'My eye!' is a term once used as an exclamation of astonishment and what an eyeful there was at the wonderfully titled 'Eyes Lies and Illusions', an exhibition held at Melbourne's ACMI in Federation Square late last year. This exhibition displayed over 500 optical inventions and illusion-making gadgets from the sixteenth to the twenty-first century. Drawn largely from a private collection owned by German experimental filmmaker Werner Nekes the exhibition, (which was originally developed for the Hayward Gallery in London), also featured works by local and international contemporary artists whose works explore aspects of visual illusionism.
The journey began following the development of the pre-cinematic visual technology with exquisitely detailed shadow puppets from Indonesia, transparent hand-coloured puppets from South Asia and the first magic lanterns made in China. These lanterns were something to behold, fat-bellied long-bearded men at once both genie and bottle - almost alive with the promise of magic they would have once conjured up for their medieval audiences. Moving westwards and forward in time the apparatuses themselves were as much a source of fascination and wonder as the illusions they created. Hand-coloured lithographic paper dioramas six layers deep were displayed both within and outside of their made-to-measure black wooden box, cut-out paper layers piled neatly flat on a table resembled a three-dimensional postcard.
Puzzle pictures, anamorphic images, paper animations, illuminated drawings, geometric optical abstractions from the eighteenth century, each object on display marked a new discovery that was then incorporated into the lives of people of that time. Developments in science, technology, philosophy and the humanities were traced as subject matter over time, shifted from devilish apparitions and magical creatures to recreating real places and events. Illuminated disasters, images of fire and flood were some of the more interesting attempts at bringing the world into the lounge-rooms of the middle classes of yesteryear, a fascination that continues today with the graphic depictions of tragedy beamed onto our television sets as the nightly news.

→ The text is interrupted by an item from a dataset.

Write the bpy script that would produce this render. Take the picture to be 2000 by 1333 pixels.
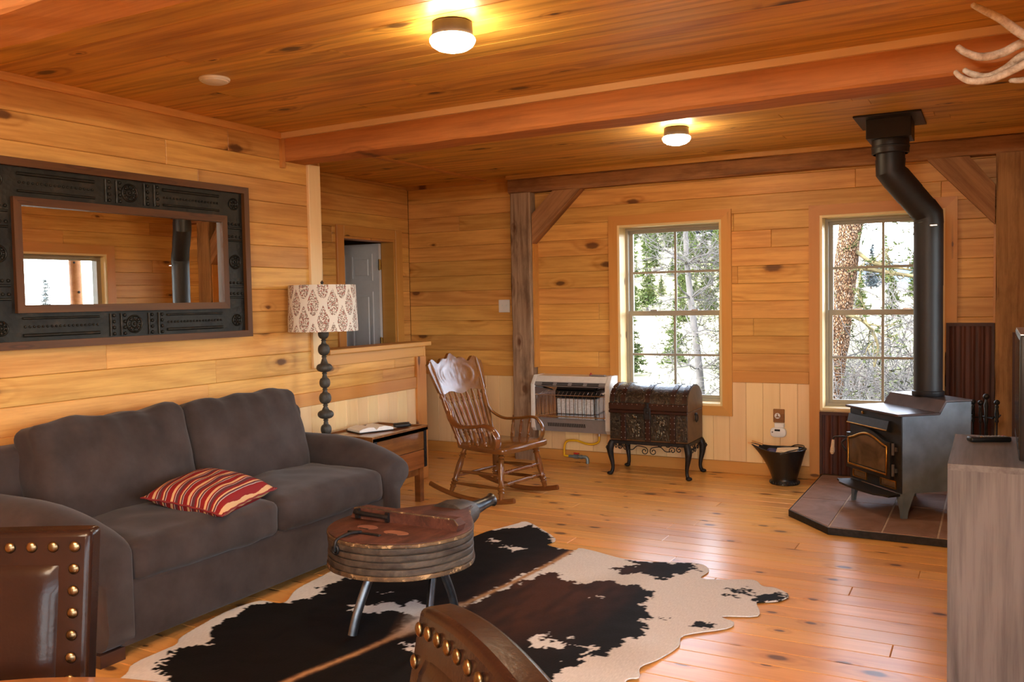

Something that struck me as I was walking through the exhibition was how physical the act of 'looking' at the displays became. Viewers had to manoeuver themselves into correct viewing positions, twist to see something from another angle, focus and unfocus their eyes... one became aware that the simple act of looking is not a passive activity and that perception is something that happens in the brain rather than in front of one's eyes. The creators of these objects understood that under the right conditions, the human brain will smooth over gaps to create something whole out of parts, will struggle to make sense out of senselessness. Modern illusions too often tend to be presented to us as complete images. There is nothing really left for our brains to do but passively 'watch'. Today's technologies smooth over perceptual gaps for us and the twenty-first century viewer could be accused of, to borrow another old saying, 'seeing with only half an eye'.
The most interesting of the pieces by contemporary artists made the viewers work for their perceptual bang. German artist Alfons Schilling's work 'Gazelle' literally turned our perceptual experience inside out. A viewing device made out of prisms and mirrors and mounted on an easel inverted the normal spatial relations of whatever was seen through it. Objects sitting on a carpet become negative holes in a carpet seen in relief. To look through this device was to experience a world governed by completely different laws regulating time and space.
Sydney duo David Lawley and Jaki Middleton's 'The sound before you make it' brought hundreds of three-dimensional plastic dancing zombies to life. Based on a nineteeth century zoetrope, a spinning device used to created simple animations, Lawley's and Middleton's dancers giddily grooved to what sounded very much like 'Thriller', Wacko Jacko's hit of the 80's, perhaps a sly reference to the once cutting edge video technologies that were Jackson's trademark at that time.